Sunday, January 11, 2009

Favourite stories of last week

Adweek: BK Asks Facebookers To Sacrifice Friends For Whoppers
It's a common problem to all avid Facebook users, says Adweek's Brian Morrissey: "You look at your friend list and wonder who these people are." Well, Burger King wants to help you do something about it.

The fast-food chain has come out with a new application that rewards people with a coupon for a free Whopper for anyone willing to cut 10 friends from their friend list. Each time a friend is axed, the app sends a notice to the ex-friend via Facebook's news feed explaining that the user thought a free Whopper was worth more than their friendship. The app then adds a box to the user's profile pages charting their progress towards a free Whopper using the line: "Who will be the next to go?"

The Whopper Sacrifice campaign was created by Crispin Porter + Bogusky of "Subservient Chicken" fame. "We thought there could be some fun there, removing some of these people who are friends (but) not necessarily) best friends," said Jeff Benjamin, executive interactive creative director at Crispin, who has 736 friends on Facebook. "It's asking the question of which love is bigger, your love for your friends or your love for the Whopper," he said.


Why it good- they found a modern insight that can work with the modern folk
People, most people, have friends on Facebook that they don't want to be friends with.

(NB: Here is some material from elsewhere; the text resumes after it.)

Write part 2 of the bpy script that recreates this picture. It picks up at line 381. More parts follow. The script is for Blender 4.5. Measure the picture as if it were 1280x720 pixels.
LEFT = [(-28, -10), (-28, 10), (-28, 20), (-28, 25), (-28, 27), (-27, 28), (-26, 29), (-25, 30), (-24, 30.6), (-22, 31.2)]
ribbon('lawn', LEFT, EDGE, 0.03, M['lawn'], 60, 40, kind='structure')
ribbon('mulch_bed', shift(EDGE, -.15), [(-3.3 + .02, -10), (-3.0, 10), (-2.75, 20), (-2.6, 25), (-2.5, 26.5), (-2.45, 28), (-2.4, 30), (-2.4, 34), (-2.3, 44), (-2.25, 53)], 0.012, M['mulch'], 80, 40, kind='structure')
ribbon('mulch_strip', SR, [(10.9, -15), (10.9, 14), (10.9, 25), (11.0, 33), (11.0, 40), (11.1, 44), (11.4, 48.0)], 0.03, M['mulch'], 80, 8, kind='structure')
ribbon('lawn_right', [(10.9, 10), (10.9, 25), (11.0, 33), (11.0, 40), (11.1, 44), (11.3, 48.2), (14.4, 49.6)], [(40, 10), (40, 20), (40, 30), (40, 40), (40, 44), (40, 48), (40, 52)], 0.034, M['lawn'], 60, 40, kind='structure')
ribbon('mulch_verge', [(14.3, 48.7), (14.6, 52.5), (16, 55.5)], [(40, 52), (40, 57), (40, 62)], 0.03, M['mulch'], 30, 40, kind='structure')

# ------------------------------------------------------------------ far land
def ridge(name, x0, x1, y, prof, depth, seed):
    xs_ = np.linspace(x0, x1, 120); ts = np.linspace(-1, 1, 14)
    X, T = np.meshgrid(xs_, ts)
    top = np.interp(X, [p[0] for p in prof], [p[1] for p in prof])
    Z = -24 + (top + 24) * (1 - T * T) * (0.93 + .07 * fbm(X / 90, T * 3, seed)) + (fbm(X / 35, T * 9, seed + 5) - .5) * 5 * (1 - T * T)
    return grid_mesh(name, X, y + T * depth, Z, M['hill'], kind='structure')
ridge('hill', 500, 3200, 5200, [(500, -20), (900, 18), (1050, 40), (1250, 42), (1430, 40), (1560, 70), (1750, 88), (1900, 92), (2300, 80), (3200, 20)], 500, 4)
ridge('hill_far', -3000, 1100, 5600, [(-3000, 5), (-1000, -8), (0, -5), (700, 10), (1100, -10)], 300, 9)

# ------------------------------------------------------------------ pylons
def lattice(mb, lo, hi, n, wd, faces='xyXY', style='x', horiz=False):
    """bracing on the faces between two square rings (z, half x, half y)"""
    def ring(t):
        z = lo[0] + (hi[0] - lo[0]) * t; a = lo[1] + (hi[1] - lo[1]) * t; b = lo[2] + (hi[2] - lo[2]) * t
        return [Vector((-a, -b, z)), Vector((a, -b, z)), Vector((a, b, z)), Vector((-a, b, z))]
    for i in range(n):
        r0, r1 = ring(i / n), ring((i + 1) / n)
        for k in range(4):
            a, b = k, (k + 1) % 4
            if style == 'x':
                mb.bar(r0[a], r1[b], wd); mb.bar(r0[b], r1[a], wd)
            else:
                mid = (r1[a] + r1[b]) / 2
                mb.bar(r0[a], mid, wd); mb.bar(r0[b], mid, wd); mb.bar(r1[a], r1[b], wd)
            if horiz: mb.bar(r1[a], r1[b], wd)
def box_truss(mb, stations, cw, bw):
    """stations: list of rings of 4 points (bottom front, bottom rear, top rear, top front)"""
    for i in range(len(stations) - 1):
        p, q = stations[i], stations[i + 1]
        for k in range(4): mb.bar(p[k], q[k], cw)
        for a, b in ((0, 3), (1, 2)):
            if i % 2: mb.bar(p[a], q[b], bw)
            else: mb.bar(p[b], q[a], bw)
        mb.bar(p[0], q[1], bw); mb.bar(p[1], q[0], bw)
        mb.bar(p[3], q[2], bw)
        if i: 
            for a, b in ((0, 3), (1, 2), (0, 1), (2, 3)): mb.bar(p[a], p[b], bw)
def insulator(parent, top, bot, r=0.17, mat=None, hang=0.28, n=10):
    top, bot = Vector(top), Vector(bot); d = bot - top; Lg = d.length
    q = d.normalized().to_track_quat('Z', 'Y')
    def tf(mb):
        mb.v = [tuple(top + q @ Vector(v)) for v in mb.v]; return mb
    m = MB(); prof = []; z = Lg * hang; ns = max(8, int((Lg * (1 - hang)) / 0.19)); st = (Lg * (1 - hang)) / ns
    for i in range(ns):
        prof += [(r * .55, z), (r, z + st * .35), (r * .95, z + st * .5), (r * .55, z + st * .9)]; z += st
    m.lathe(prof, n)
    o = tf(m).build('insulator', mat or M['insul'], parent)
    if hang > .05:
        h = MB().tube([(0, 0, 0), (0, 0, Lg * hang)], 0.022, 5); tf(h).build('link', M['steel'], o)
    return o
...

In the initial need to plump up your friend list, you end up adding doofs and douches that you wouldn't otherwise give the time of day. Then there is the anguish of leaving someone in facebook purgatory. Personally, I have 55 people in the purgatory. I deny them because I don't want them requesting the friendship again (as someone did 5 times in succession after I rejected the request 5 times) and I believe if I haven't spoken to you in 3+ years, there is a reason, and we won't be resuming the relationship.

To then send the erroneously added friends a message saying they've been sacrificed is gold- a glorious way to leave the relationship. Sorry to all those losers who thought they now had friends and are about to lose them all.
So thanks BK for offering a "get out of gaol free card" solution to the problem.

In bullet form:

The insight to germinate the idea
People bitch about their random facebook friends and the friends they'd love to get rid of, but feel they can't

Helping users through a functional application of that insight
Create an application which removes those friends in such an obvious manner, that the embarrassment is alleviated through the wanting of said whopper

Benefit to brand
Facebook social graph will help the brand awareness and profile- as the majority of Facebook users agree with the insight, the take up will be high and traverse across the network. Biggest reason that this works is that users relate to brands who don't take themselves seriously and subscribe to the unrestrained and easy going attitudes of today. e.g Justin Timberlake as a brand, he is more respected because he pokes fun at himself, versus that of Tom Cruise- BIG LOSER. And coke who banned the mentos thing (bad) and that kid who made an iTouch ad and apple picked it up and used it (good).

Notes and warnings
This baby is now done. The goose is cooked. Any brand which tries to emulate an action derived from the same insight will fry.